422 Million Q Planar Integrated All-Waveguide Resonator with a 3.4 Billion Absorption Limited Q and Sub-MHz Linewidth

TL;DR

This paper reports a record-high intrinsic Q of 422 million in an integrated all-waveguide Si3N4 resonator, with ultra-low loss and narrow linewidth, advancing photonic integration for precision applications.

Contribution

The work demonstrates the highest intrinsic and absorption-limited Q factors in all-waveguide resonators, achieved through loss reduction and detailed loss analysis, enabling new photonic integration capabilities.

Findings

Intrinsic Q of 422 million achieved

Lowest linear loss of 0.060 dB/m reported

Resonator linewidth of 453 kHz and finesse of 3005

Abstract

High Q optical resonators are a key component for ultra-narrow linewidth lasers, frequency stabilization, precision spectroscopy and quantum applications.
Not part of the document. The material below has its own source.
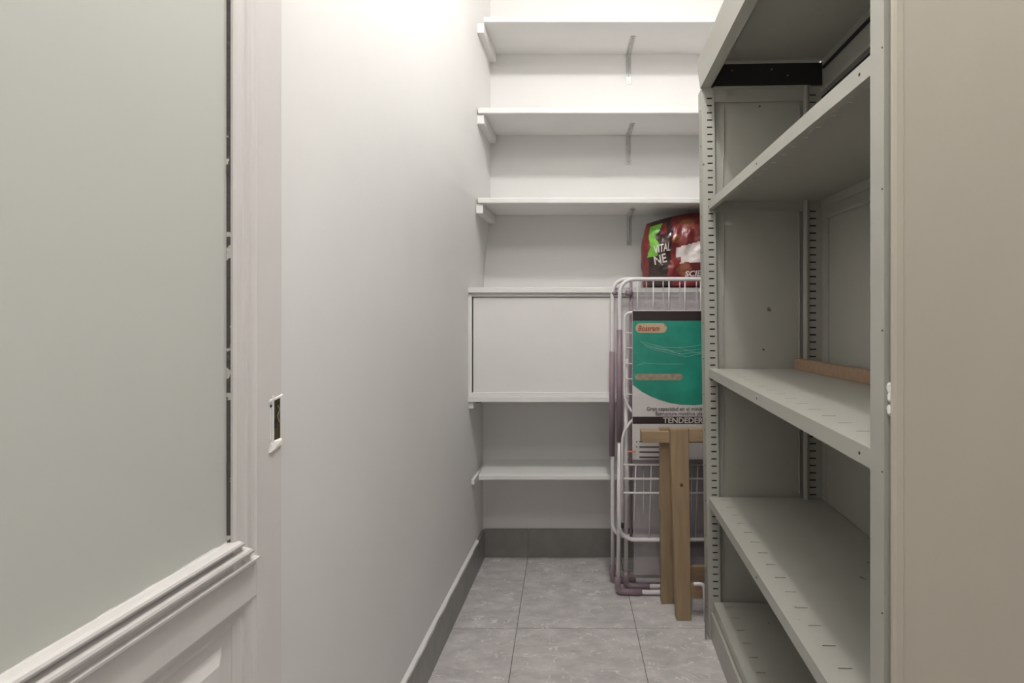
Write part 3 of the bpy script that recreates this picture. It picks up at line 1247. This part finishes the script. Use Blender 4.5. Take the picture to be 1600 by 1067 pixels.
robj('frame', tube(B(), loop(957, 436, 838, YA, 0.065), RT), M['tube'])
robj('frame', tube(B(), loop(968.5, 436, 843, YM, 0.065), RT), M['tube'])
# sleeves
robj('grip_sleeve', tube(B(), [P(956.5, 549, YA), P(956, 712, YA)], 0.0115, 12), M['purple'])
robj('grip_sleeve', tube(B(), [P(968, 515, YM), P(968, 690, YM)], 0.0112, 12), M['purple'])
robj('pivot_bolt', tube(B(), [P(958, 458, YA), P(982, 458, 2.20)], 0.0035, 10), M['screw'])
robj('pivot_cap', tube(B(), [P(979, 458, 2.205), P(986, 458, 2.19)], 0.011, 12), M['purple'])
robj('pivot_cap', tube(B(), [P(957, 458, YA), P(963, 458, YA - 0.015)], 0.008, 12), M['purple'])


# leg frames down to mauve corner feet
def leg(pxt, pyt, Yt, pxb, pyb, Yb):
    a, b = P(pxt, pyt, Yt), P(pxb, pyb, Yb)
    b.z = 0.035
    robj('leg', tube(B(), [a, b], RT), M['tube'])
    f = Vector((b.x, b.y, 0.012))
    bm = B()
    tube(bm, round_path([Vector((b.x, b.y, 0.075)), Vector((b.x - 0.004, b.y, 0.013)), Vector((b.x + 0.095, b.y - 0.004, 0.013))], 0.035, 6), 0.0125, 12)
    foot = robj('corner_foot', bm, M['purple'])
    robj('foot_bar', tube(B(), [Vector((b.x + 0.09, b.y - 0.004, 0.0135)), Vector((XE, b.y - 0.004, 0.0135))], 0.0095, 10), M['tube'])
    tube_r = tube(B(), [Vector((XE, b.y - 0.004, 0.0135)), Vector((XE, Yt, zz(pyt, Yt)))], RT)
    robj('leg', tube_r, M['tube'])


leg(957, 700, YA, 957.5, 910, 2.31)
leg(968, 690, YM, 966, 922, 2.215)
leg(978, 560, 2.20, 978.5, 912, 2.262)

# upper wing and lower wing with their wires
YW = 2.188
up = round_path([(0.66, YW, zz(648, YW)), P(990, 648, YW), P(976, 625, YW), P(976, 488, YW), (0.66, YW, zz(487, YW))], 0.03, 6)
robj('wing_frame', tube(B(), up, 0.0055), M['tube'])
lo = round_path([(0.66, YW, zz(652, YW)), P(990, 652, YW), P(972.5, 678, YW), P(972.5, 818, YW)], 0.03, 6)
robj('wing_frame', tube(B(), lo, 0.0055), M['tube'])
robj('tube_plug', tube(B(), [P(972.5, 816, YW), P(972.5, 825, YW)], 0.0058), M['hole'])
for py in (520, 543.5, 568, 592, 616):
    robj('wire', tube(B(), [P(976, py, YW), Vector((0.66, YW, zz(py, YW)))], 0.0026, 6), M['tube'])
for k in range(9):
    px = 996 + 24.7 * k
    robj('wire', tube(B(), [P(px, 436, YM), P(px, 487, YW)], 0.0026, 6), M['tube'])
for py in (726, 748, 770):
    robj('wire', tube(B(), [P(972.5, py, YW), Vector((0.66, YW, zz(py, YW)))], 0.0042, 8), M['tube'])
for k in range(10):
    px = 992 + 24.2 * k
    robj('wire', tube(B(), [P(px + 1.5, 726, YW), P(px - 2, 841, YM)], 0.0026, 6), M['tube'])
for k in range(9):
    px = 981 + 25 * k
    robj('wire', tube(B(), [P(px, 728, YA - 0.02), P(px - 1, 836, YA)], 0.0022, 6), M['tube'])
# wires of the rear wing, seen between the nearer ones
for k in range(8):
    px = 984 + 26 * k
    robj('wire', tube(B(), [P(px, 438, YA), P(px + 2, 560, YA - 0.01)], 0.0022, 6), M['tube'])
robj('cross_bar', tube(B(), [P(966, 843, YM) + Vector((0.05, -0.004, 0)), Vector((0.66, YM - 0.004, zz(843, YM)))], 0.0065, 8), M['tube'])
robj('inner_post', tube(B(), [P(986, 440, 2.205), P(986, 840, 2.228)], 0.006, 8), M['purple'])

# packaging sleeve held in the airer
YP = 2.172
x0, x1 = zx(988, YP), zx(1128, YP)
pk = empty('packaging_sleeve', (x0, YP, zz(718, YP)))
tag(pk, 'green and white printed cardboard packaging sleeve held upright in the folded clothes airer', 'packaging')
PI_ = Matrix.Translation(pk.location).inverted()


def pobj(name, bm, m, parent=None, smooth=False):
    o = obj(name, bm, m, parent or pk, smooth)
    o.matrix_parent_inverse = PI_
    return o


def poly(pts, Y, th):
    """flat printed area: outline in pixels, given real thickness"""
    bm = B()
    a = [bm.verts.new(P(x, y, Y)) for x, y in pts]
    b = [bm.verts.new(P(x, y, Y) + Vector((0, th, 0))) for x, y in pts]
    bm.faces.new(a)
    bm.faces.new(b[::-1])
    n = len(pts)
    for i in range(n):
        j = (i + 1) % n
        bm.faces.new((a[i], b[i], b[j], a[j]))
    return bm


pobj('card', box(B(), x0, x1, YP, YP + 0.008, zz(718, YP), zz(485, YP), bev=0.0008), M['card_white'])
Q = YP - 0.0006
pobj('printed_band', poly([(988.5, 486), (1128, 486), (1128, 501), (988.5, 501)], Q, 0.0006), M['card_dark'])
edge = [(988.5, 601), (994, 605), (1003, 612), (1016, 619), (1030, 624.5), (1045, 629), (1062, 632), (1085, 633), (1105, 631), (1128, 626)]
pobj('printed_field', poly([(988.5, 501), (1128, 501)] + edge[::-1], Q, 0.0006), M['card_green'])
pobj('printed_band', poly([(988.5, 651), (1128, 651), (1128, 662), (988.5, 662)], Q, 0.0006), M['card_dark'])


def pill(xa, xb, ya, yb):
    r = (yb - ya) / 2
    pts = []
    for k in range(9):
        t = math.pi / 2 + math.pi * k / 8
        pts.append((xa + r + r * math.cos(t), (ya + yb) / 2 - r * math.sin(t)))
    for k in range(9):
        t = -math.pi / 2 + math.pi * k / 8
        pts.append((xb - r + r * math.cos(t), (ya + yb) / 2 - r * math.sin(t)))
    return pts


Q2 = Q - 0.0005
pobj('logo_field', poly(pill(993, 1042, 505, 520), Q2, 0.0005), M['card_cream'])
pobj('caption_field', poly(pill(992, 1067, 584, 594), Q2, 0.0005), M['card_tan'])
pxm = YP / F


def ptext(s, hpx, px, py, m, bold=0.0, shear=0.0, sq=1.0, Y=Q2 - 0.0005, name='lettering'):
    """hpx: capital height in photo pixels"""
    size = hpx * pxm / 0.70
    pobj(name, text_bm(s, size, (zx(px, Y), Y, zz(py, Y)), 0.0002, bold, shear, sq), m)


ptext('Bossram', 8.5, 996.5, 517, M['ink_red'], 0.0006, 0.25, 0.80)
ptext('\u00ae', 3.0, 1038, 510, M['ink_red'], 0.0, 0, 0.7)
ptext('Gran capacidad en el m\u00ednimo espacio', 6.0, 1010, 641.5, M['ink_grey'], 0.0002, 0.05, 0.93)
ptext('Estructura met\u00e1lica plastificada', 6.0, 1024, 649, M['ink_grey'], 0.0002, 0.0, 0.93)
ptext('TENDEDERO', 8.4, 1036, 660.8, M['card_white'], 0.0007, 0.0, 1.04)
# picture of the opened airer on the green field: fine lines
lines = [[(1000, 533), (1010, 541), (1020, 546), (1034, 549), (1052, 553), (1070, 558), (1092, 553), (1115, 549)],
         [(1000, 533), (1018, 538), (1040, 543), (1062, 543), (1084, 541), (1112, 536)],
         [(1008, 538), (1030, 545), (1060, 549), (1100, 545)],
         [(1014, 542), (1036, 547), (1064, 553), (1104, 549)],
         [(1022, 540), (1045, 547), (1072, 557)], [(1060, 543), (1080, 549), (1095, 552)],
         [(996, 571), (1006, 567), (1030, 569), (1068, 569)]]
for ln in lines:
    pobj('printed_line', tube(B(), [P(x, y, Q2) for x, y in ln], 0.0009, 5), M['ink_line'])
for k, (ln, py) in enumerate(((24, 690.5), (36, 699), (34, 707), (38, 715))):
    pobj('printed_text_block', box(B(), zx(999, Q2), zx(999 + ln, Q2), Q2, Q2 + 0.0004, zz(py + 0.6, Q2), zz(py - 1.8, Q2)), M['ink_grey'])
for (py, c) in ((691, 'ink_grey'), (699, 'ink_grey')):
    pobj('printed_bullet', box(B(), zx(994, Q2), zx(996, Q2), Q2, Q2 + 0.0004, zz(py, Q2), zz(py - 2, Q2)), M[c])
pobj('orange_clip', tube(B(), [P(981, 706, YP - 0.012), P(993, 705, YP - 0.008)], 0.0035, 8), M['ink_orange'])
# crinkled clear film round the airer and the sleeve
bm = B()
g2 = []
xa, xb = zx(990, 2.236), 0.64
for i in range(41):
    col = []
    for j in range(61):
        u, v = i / 40, j / 60
        x = xa + (xb - xa) * u
        z = zz(905, 2.2) + (zz(456, 2.2) - zz(905, 2.2)) * v
        d = 0.004 * noise.noise(Vector((x * 30, z * 9, 0))) + 0.002 * noise.noise(Vector((x * 80, z * 30, 5)))
        col.append(bm.verts.new((x, 2.236 + d * 0.5, z)))
    g2.append(col)
for i in range(40):
    for j in range(60):
        bm.faces.new((g2[i][j], g2[i + 1][j], g2[i + 1][j + 1], g2[i][j + 1]))
tag(pobj('plastic_film', bm, M['film'], smooth=True), 'clear crinkled plastic film')

# ================================================================== WOODEN TRESTLE
tk = empty('wooden_trestle', (0.55, 2.09, 0))
tag(tk, 'folded pine trestle standing between the clothes airer and the metal shelving', 'trestle')
TI = Matrix.Translation(tk.location).inverted()


def tobj(name, bm, m, parent=None, smooth=False):
    o = obj(name, bm, m, parent or tk, smooth)
    o.matrix_parent_inverse = TI
    return o


def legbox(xb, xt, wb, wt, yb, yt, th, zt):
    bm = B()
    hexa(bm, [(xb, yb, 0.001), (xb + wb, yb, 0.001), (xb + wb, yb + th, 0.001), (xb, yb + th, 0.001)],
         [(xt, yt, zt), (xt + wt, yt, zt), (xt + wt, yt + th, zt), (xt, yt + th, zt)])
    return bevel_all(bm, 0.002)


YF = F * H / (970 - HY)
YBk = F * H / (944 - HY)
ztr = zz(671, YF)
ff = zx(1057, YF)
tobj('leg', legbox(ff, zx(1047.5, YF), 0.055, 0.068, YF, YF + 0.005, 0.034, ztr), M['wood'])
tobj('leg', legbox(0.80, 0.80, 0.055, 0.055, YF, YF + 0.005, 0.034, ztr), M['wood'])
fb = zx(1033.5, YBk)
tobj('leg', legbox(fb, zx(1031.5, 2.075), 0.055, 0.055, YBk, 2.076, 0.030, ztr - 0.006), M['wood'])
tobj('leg', legbox(0.79, 0.79, 0.055, 0.055, YBk, 2.076, 0.030, ztr - 0.006), M['wood'])
bm = B()
box(bm, zx(1048, YF) + 0.069, 0.80, YF + 0.006, YF + 0.038, zz(691, YF), ztr, bev=0.002)
tobj('top_rail', bm, M['wood_h'])
bm = B()
box(bm, zx(1003, 2.055), 0.86, 2.060, 2.112, zz(692, 2.06), zz(674.5, 2.06), bev=0.002)
tobj('top_rail', bm, M['wood_h'])
bm = B()
box(bm, ff + 0.05, 0.80, YF + 0.008, YF + 0.030, zz(937, YF), zz(916, YF), bev=0.002)
tobj('rung', bm, M['wood_h'])
bm = B()
box(bm, fb + 0.05, 0.80, YBk + 0.002, YBk + 0.024, zz(908, YBk), zz(886, YBk), bev=0.002)
tobj('rung', bm, M['wood_h'])
c = at(1065, 758, YF + 0.0005)
bm = B()
tube(bm, [c + Vector((0, 0.0025, 0)), c + Vector((0, -0.0002, 0))], 0.006, 12)
tobj('knot', bm, M['wood_knot'])
c = at(1079, 800, YF + 0.003)

# white bent tube at the foot of the trestle
bm = B()
yt = 1.995
yt = 2.024
pth = round_path([at(1084, 912, yt), at(1100, 912, yt), Vector((zx(1102.5, yt), yt, 0.001))], 0.02, 5)
tube(bm, pth, 0.0065, 10)
o = obj('bent_tube', bm, M['tube'], smooth=True)
tag(o, 'short bent white tube standing between the trestle foot and the metal shelving', 'tube')

# ================================================================== LAMPS
bm = B()
LX, LY = 0.18, 1.20
lp = empty('ceiling_lamp', (LX, LY, ZC))
tag(lp, 'bare bulb lamp on the ceiling of the storage passage', 'lamp')
obj('ceiling_rose', tube(B(), [(0, 0, 0), (0, 0, -0.02)], 0.05, 24), M['rose'], lp)
obj('lamp_holder', tube(B(), [(0, 0, -0.02), (0, 0, -0.062)], 0.02, 16), M['rose'], lp)
bm = B()
bmesh.ops.create_uvsphere(bm, u_segments=20, v_segments=12, radius=0.045)
for v in bm.verts:
    v.co.z -= 0.105
obj('bulb', bm, M['bulb'], lp, smooth=True)
for nm, x, y, lab in (('fill_disc', 0.05, 0.20, 'added disc over the unseen fill light above the viewer'),
                      ('backlight_disc', -1.02, 0.50, 'added disc over the unseen backlight beyond the glazed door')):
    o = obj('ceiling_lamp', tube(B(), [(0, 0, 0), (0, 0, -0.06)], 0.41 if nm == 'fill_disc' else 0.26, 40), M['rose'])  # added unseen discs above the fill and the backlight, no known lamps
    o.location = (x, y, ZC)
    tag(o, lab, 'lamp')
Integration of these resonators in a photonic waveguide wafer-scale platform is key to reducing their cost, size and power as well as sensitivity to environmental disturbances. However, to date, the intrinsic Q of integrated all-waveguide resonators has been relegated to below 150 Million. Here, we report an all-waveguide Si3N4 resonator with an intrinsic Q of 422 Million and a 3.4 Billion absorption loss limited Q. The resonator has a 453 kHz intrinsic linewidth and 906 kHz loaded linewidth, with a finesse of 3005. The corresponding linear loss of 0.060 dB/m is the lowest reported to date for an all-waveguide design with deposited upper cladding oxide. These are the highest intrinsic and absorption loss limited Q factors and lowest linewidth reported to date for a photonic integrated all-waveguide resonator. This level of performance is achieved through a careful reduction of scattering and absorption loss components. We quantify, simulate and measure the various loss contributions including scattering and absorption including surface-state dangling bonds that we believe are responsible in part for absorption. In addition to the ultra-high Q and narrow linewidth, the resonator has a large optical mode area and volume, both critical for ultra-low laser linewidths and ultra-stable, ultra-low frequency noise reference cavities. These results demonstrate the performance of bulk optic and etched resonators can be realized in a photonic integrated solution, paving the way towards photonic integration compatible Billion Q cavities for precision scientific systems and applications such as nonlinear optics, atomic clocks, quantum photonics and high-capacity fiber communications systems on-chip.